Still, if the field is increasingly broadening its appeal and attracting outsiders to publish in its journals (and vice-versa), why so little love from department hiring committees? Some relative decline in diplomatic history was inevitable. Historians are interested in more topics than they were in the 1960s. To demand that 75% of departments have a diplomatic historian—as was the case in 1975—would leave small departments without expertise in other areas that we now consider essential.

It does seem, however, that we are approaching a crossroads, especially in the case of American diplomatic history. Even if there is consensus support for the importance of teaching the history of American foreign relations, broadly conceived (as I believe the field’s transformation has encouraged), it is by no means clear that the group of scholars formerly known as American diplomatic historians will be the ones to teach it. Instead, the field’s new energy seems to be splitting it in two.

On the one side we have the new “International History.” As globalization made area studies seem archaic remnants of the cold war in the 1990s and early 2000s, more departments created tracks for some form of “international history.” Often this also included “world history.” This created its own definitional problems: are we talking about the history of everything? The history of civilizations? Of globalization? Or of foreign relations writ large?

To the extent that international history becomes conceptualized as the global aggregation of the history of foreign relations, it has the potential to swallow American diplomatic history whole. U.S. foreign relations courses would then be taught by those trained in international history, with a U.S. focus. It is significant in this regard, I think, that two of the leading young international historians, Erez Manela of Harvard and Matt Connelly of Columbia, trained with John Gaddis at Yale.

On the other side is the even more amorphous “U.S. in the world.” Recent hiring committees seem to prefer some variant of this (“U.S. and the world” being one example) to replace positions that used to be advertised as “U.S. Diplomatic History.” Framing it more broadly may enable more such jobs to be funded.

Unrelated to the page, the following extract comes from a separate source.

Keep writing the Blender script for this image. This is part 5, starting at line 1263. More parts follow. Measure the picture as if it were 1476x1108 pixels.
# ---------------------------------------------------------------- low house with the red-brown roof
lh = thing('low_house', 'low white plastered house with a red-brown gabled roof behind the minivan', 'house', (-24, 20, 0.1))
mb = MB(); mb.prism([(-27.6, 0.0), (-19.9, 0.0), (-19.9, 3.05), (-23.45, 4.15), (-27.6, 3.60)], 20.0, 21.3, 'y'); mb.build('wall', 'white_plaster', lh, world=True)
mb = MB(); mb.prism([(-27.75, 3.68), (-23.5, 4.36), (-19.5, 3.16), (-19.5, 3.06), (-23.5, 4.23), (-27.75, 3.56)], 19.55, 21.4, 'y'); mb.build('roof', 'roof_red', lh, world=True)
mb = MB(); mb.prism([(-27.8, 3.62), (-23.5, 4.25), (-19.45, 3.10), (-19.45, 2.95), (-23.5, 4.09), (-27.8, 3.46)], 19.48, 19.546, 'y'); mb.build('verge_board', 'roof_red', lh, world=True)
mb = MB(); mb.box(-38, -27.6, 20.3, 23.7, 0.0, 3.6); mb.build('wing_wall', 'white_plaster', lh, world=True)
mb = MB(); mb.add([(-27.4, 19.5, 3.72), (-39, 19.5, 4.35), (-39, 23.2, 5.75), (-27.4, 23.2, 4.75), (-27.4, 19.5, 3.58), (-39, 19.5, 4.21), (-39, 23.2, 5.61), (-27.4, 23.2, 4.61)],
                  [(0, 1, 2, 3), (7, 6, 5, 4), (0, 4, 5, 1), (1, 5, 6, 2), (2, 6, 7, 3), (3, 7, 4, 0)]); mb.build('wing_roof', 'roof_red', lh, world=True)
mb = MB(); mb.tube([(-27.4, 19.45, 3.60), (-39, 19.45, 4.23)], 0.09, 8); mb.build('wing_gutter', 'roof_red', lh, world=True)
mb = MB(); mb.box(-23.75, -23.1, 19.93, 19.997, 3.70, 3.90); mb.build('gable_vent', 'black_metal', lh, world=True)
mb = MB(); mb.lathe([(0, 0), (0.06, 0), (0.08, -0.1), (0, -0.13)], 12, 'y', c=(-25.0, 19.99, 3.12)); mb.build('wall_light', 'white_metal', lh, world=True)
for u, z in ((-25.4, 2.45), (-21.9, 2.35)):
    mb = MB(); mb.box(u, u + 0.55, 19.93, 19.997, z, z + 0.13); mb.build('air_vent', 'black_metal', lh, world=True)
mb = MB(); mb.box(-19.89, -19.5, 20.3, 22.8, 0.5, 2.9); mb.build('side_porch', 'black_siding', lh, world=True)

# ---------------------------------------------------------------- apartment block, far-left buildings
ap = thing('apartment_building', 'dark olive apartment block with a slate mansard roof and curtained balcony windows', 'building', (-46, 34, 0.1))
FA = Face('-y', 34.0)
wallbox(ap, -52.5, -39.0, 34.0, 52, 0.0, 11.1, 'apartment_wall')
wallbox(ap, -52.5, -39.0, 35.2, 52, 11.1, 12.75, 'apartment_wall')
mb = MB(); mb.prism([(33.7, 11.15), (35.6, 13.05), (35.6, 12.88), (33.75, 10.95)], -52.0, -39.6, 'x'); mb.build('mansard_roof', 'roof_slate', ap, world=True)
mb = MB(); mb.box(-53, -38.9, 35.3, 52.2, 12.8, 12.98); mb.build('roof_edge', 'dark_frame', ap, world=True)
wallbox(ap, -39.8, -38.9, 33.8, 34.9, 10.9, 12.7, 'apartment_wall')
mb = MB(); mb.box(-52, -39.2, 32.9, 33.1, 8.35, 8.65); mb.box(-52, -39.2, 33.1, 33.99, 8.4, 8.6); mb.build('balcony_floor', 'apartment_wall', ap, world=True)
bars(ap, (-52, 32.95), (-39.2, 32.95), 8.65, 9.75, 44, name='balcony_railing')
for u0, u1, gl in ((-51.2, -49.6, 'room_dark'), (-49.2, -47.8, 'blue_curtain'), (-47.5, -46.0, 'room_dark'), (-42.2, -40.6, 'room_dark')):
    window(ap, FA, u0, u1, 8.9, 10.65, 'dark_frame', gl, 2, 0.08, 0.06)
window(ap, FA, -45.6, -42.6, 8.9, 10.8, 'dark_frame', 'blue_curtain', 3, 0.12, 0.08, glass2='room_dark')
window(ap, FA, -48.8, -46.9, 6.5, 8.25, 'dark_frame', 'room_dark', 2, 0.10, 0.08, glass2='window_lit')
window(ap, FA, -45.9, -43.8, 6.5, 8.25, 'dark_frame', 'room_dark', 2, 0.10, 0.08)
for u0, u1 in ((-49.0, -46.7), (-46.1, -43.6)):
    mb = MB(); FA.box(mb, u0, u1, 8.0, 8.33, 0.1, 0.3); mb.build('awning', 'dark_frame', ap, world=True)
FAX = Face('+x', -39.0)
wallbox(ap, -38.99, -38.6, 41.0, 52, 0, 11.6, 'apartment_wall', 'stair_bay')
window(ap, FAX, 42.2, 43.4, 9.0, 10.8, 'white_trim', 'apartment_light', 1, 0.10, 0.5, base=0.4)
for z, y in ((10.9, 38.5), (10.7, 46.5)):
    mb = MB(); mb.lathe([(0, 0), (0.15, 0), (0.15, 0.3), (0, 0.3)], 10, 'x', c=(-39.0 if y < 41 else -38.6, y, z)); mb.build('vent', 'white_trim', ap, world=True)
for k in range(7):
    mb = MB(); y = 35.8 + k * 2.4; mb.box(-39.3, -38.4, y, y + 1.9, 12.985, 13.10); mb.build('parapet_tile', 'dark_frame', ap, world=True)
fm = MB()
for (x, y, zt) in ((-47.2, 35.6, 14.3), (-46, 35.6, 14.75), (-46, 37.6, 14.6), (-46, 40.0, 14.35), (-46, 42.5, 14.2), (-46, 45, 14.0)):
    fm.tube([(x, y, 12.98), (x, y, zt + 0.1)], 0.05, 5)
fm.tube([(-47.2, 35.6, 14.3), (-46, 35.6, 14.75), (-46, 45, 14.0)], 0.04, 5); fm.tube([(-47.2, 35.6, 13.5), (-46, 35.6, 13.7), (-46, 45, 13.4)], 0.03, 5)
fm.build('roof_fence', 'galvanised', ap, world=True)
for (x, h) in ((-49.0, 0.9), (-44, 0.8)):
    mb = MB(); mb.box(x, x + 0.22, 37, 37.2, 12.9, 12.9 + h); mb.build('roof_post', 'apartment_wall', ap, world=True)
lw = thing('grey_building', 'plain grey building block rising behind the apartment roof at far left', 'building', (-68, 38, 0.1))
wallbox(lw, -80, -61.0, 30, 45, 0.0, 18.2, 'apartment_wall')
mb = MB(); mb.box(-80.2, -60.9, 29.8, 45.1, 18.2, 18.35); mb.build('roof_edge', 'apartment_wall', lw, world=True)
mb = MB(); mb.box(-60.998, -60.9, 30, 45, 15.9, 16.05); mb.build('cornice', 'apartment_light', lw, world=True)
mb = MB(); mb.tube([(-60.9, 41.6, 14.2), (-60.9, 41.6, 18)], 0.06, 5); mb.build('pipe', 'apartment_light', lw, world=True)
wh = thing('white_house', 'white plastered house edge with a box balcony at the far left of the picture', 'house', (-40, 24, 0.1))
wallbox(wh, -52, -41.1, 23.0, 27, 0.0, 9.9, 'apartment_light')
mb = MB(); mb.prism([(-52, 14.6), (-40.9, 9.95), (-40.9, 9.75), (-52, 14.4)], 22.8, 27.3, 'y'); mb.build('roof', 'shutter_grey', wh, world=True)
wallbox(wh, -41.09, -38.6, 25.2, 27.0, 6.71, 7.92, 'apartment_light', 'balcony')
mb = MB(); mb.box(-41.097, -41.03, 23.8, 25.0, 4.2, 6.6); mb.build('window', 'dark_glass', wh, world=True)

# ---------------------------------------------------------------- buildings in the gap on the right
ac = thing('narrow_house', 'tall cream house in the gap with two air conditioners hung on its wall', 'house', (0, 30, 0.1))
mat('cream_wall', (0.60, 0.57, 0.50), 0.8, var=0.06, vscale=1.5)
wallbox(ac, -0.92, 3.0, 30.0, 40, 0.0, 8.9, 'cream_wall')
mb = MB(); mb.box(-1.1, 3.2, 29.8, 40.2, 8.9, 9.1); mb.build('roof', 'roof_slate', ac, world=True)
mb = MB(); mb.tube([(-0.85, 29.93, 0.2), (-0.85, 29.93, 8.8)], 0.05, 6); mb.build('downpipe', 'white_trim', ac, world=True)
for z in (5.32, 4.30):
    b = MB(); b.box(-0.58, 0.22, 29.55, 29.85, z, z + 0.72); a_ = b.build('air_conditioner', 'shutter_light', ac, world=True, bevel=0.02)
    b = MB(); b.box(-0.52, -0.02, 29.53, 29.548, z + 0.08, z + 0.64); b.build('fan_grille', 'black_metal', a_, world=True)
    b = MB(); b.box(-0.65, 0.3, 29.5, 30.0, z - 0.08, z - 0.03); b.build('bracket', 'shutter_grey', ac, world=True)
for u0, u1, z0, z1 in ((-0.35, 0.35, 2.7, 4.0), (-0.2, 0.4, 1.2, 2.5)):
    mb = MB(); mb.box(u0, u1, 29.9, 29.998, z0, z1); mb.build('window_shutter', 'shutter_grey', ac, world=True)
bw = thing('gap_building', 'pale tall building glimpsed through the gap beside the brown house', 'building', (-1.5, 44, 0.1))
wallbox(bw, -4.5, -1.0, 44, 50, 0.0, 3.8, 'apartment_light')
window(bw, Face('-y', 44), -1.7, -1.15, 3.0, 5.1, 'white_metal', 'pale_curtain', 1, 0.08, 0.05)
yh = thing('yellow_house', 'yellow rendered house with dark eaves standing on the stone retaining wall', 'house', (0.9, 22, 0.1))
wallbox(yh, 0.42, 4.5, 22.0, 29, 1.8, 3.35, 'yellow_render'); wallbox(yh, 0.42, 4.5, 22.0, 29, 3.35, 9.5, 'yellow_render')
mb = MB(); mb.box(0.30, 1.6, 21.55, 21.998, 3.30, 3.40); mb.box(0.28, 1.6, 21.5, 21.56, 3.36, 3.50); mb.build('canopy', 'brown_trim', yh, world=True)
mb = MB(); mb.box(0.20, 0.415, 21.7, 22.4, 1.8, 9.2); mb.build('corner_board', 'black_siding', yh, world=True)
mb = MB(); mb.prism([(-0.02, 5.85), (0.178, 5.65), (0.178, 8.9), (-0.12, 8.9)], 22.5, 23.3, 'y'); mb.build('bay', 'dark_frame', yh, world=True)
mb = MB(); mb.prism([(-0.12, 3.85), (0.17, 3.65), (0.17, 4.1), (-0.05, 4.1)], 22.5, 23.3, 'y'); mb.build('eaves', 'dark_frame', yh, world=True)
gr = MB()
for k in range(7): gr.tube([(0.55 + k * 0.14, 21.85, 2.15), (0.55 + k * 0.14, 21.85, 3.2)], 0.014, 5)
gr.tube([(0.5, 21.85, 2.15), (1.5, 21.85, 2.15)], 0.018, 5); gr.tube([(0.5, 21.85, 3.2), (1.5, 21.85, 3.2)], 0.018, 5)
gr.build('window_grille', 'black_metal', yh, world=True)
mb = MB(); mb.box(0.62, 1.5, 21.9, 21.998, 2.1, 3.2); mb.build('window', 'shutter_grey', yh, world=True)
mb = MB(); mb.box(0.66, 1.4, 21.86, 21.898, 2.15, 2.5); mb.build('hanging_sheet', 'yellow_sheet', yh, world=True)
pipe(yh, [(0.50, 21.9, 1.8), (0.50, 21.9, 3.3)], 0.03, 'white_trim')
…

But fewer “traditional” diplomatic historians may be hired. Where there used to be, say 50 diplomatic history jobs, there might be 65 US in the World jobs in the future. But only 40 of those might be filled by diplomatic historians. Depending on how hiring committees define the field, almost any scholar of U.S. history might be eligible.

Diplomatic history under a different name will certainly persist. It is clear, though, that those interested in the study of American foreign relations will need to stay astride the transnational turn and incorporate a broader focus than the generations of historians who preceded them. But this is perhaps not so new. At a 1969 conference, diplomatic historians bemoaned their graduate students’ lack of language expertise, and paltry use of foreign archives.* In some important respects, the “new” diplomatic history may be merely a return to roots.

Ben Coates

*See the discussion in Milton O. Gustafson, ed. The National Archives and Foreign Relations Research (Athens, OH: Ohio State University Press, 1974).